Elements of business composability, which Gartner has been pushing for several years now, are already practiced by many leading organisations, Blosch says.  

The 2022 Gartner CIO Survey found 43 percent of respondents said leaders at their organisation encouraged the creation and reuse of modular business capabilities and technologies. Forty percent said their organisations combined business elements such as capabilities, products and services in multiple ways to create new value, while 39 percent said the work of producing technology capabilities was modularised and automated using APIs, microservices and other modular components.  

Blosch noted an increasing shift away from projects to products, taking the responsibility for delivery of digital innovation into the business, and the rise of product teams.  
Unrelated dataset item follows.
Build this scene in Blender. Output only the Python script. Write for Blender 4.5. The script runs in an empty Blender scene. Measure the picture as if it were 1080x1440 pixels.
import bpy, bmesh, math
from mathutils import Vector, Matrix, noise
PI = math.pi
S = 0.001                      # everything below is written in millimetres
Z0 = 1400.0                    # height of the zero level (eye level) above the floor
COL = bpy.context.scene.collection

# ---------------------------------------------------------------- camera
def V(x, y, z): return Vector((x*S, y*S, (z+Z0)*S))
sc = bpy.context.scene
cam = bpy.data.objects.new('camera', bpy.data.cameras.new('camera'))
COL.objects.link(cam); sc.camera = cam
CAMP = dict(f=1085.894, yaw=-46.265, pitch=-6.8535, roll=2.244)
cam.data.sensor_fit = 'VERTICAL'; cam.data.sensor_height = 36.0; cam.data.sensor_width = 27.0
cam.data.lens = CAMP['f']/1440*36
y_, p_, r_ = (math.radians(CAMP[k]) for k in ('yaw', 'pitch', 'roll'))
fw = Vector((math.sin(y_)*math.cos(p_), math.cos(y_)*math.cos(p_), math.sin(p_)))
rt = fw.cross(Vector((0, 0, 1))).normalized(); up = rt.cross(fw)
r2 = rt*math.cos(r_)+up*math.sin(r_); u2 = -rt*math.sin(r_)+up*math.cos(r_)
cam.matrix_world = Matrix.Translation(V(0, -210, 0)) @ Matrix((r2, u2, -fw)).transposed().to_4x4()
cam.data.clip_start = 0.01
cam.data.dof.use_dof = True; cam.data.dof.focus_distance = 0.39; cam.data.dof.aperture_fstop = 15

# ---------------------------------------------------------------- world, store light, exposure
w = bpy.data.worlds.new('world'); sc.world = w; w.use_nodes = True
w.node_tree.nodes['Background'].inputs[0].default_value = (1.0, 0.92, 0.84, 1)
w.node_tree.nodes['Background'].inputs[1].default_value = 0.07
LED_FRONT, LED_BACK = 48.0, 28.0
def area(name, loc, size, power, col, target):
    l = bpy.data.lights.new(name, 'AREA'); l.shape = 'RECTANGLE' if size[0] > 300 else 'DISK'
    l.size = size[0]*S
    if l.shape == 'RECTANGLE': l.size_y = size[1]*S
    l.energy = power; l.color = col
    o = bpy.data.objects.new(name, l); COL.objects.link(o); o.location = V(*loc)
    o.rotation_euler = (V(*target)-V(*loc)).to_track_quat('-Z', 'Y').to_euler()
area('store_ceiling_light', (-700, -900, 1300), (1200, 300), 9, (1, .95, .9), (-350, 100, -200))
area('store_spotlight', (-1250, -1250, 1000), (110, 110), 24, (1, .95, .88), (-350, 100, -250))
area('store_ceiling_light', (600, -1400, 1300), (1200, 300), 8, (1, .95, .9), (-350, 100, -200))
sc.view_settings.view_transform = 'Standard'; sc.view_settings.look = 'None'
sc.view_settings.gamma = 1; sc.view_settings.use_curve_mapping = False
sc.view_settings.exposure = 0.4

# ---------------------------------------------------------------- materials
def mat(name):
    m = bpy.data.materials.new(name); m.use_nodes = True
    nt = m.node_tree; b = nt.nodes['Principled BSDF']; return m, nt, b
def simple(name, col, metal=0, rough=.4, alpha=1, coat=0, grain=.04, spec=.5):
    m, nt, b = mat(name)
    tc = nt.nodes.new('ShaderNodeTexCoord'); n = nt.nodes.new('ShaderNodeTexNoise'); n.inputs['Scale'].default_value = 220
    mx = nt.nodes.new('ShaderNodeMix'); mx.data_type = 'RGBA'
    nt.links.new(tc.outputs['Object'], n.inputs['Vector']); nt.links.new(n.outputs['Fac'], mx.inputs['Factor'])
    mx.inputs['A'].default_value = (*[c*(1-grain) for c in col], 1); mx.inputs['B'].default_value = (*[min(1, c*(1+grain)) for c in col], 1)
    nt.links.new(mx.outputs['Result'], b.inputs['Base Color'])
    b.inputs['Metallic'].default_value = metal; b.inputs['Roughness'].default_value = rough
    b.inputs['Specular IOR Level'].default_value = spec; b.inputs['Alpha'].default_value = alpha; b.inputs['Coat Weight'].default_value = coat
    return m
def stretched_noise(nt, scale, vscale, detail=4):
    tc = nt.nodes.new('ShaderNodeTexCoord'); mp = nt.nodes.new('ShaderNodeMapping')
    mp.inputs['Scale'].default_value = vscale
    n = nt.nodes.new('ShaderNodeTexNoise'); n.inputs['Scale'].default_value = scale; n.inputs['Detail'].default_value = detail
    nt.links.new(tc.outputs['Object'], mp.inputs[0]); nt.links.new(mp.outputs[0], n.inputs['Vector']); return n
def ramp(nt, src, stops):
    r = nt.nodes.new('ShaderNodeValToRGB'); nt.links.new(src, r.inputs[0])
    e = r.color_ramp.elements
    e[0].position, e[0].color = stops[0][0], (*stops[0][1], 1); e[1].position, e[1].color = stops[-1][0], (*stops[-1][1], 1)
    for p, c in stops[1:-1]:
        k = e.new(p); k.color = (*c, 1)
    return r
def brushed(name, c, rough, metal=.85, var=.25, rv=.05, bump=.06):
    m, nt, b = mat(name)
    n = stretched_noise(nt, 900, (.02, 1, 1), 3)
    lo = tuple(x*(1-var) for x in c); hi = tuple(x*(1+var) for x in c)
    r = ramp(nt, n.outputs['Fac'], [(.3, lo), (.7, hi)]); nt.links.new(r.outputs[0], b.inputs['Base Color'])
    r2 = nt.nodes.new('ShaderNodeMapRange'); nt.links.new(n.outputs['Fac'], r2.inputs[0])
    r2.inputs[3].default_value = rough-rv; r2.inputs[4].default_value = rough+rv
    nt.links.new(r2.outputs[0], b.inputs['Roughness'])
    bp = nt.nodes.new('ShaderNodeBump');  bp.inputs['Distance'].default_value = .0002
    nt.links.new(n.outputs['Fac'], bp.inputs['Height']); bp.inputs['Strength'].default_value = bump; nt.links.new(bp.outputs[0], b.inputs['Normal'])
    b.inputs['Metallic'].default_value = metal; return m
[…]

“To support that continuous iteration and delivery, we need composable architecture,” he says.  

But composability isn’t just on the technology side. It happens within the business architecture as well as in the technical architecture.  

“Business architecture tells you what to build. Technology architecture tells you how to build it. So the two always have to work in close combination. Business architecture is essential to composability because it is telling us what to build.” 

Done right, architecture is a form of ‘internal management consulting’, Blosch says.  

“Because business architecture is about working with stakeholders to help understand what is it you’re trying to achieve, what outcomes are you’re driving, and then being able to represent that in a way that we can execute off it.” 

The organisation’s business model, strategy and goals and operating model, along with the ecosystem and service models and economic and financial models will all provide the framework at the heart of business architecture to create a blueprint for what is required.  

“The role of business architecture in this consulting role is to identify and clarify business outcomes, take vision into something that we can execute off,” he says. 

“It’s about helping stakeholders make smart decisions, it’s using a toolbox of business architecture in a flexible way to work with those stakeholders to create that design, defining those business outcomes and then providing the bridge between what the business is trying to achieve and then what do we do with technology.” 

By using business architecture, fusion teams can focus on building adaptive applications that target changing business outcomes. 

Those fusion teams too will be different requiring key roles, including ‘connectors’ – the business architects working with the business team to identify business architecture and make sure it all fits together – creators managing the portfolio of building blocks and composers working to understand where the building blocks are and how to put them together.  

“The idea is our landscape, our complexity, is going up, and we want to make sure we construct the components we need, we want to make sure we manage and orchestrate the delivery of those components and we want to be able to manage the complexity of our environment.” 

Customer experience maps and customer journey mapping will also prove critical in composability as will understanding the business capabilities coming across the customer journey.
“From that we can understand the underlying process, so we have logic, we have the process, we have the flow, we can then identify the individual technology components we need to execute that and then we can put it all together. 

“And because this is composable architecture we have a whole bunch of business technology lego bricks so next time you want to upgrade service, around we go again, and it works really fast and really efficiently,” he says. 

“Look at areas where you can start that are high change and you know this approach will add value.  

“Begin there, develop a composable approach to business architecture and technology architecture and then iterate and get it right, get your level of skills and experience up, deliver the solution, do it again and expand the approach, and what you will find is that you will expand this composable approach into those high change areas. 

“Just begin at the shallow end and work your way into the deep end step by step.”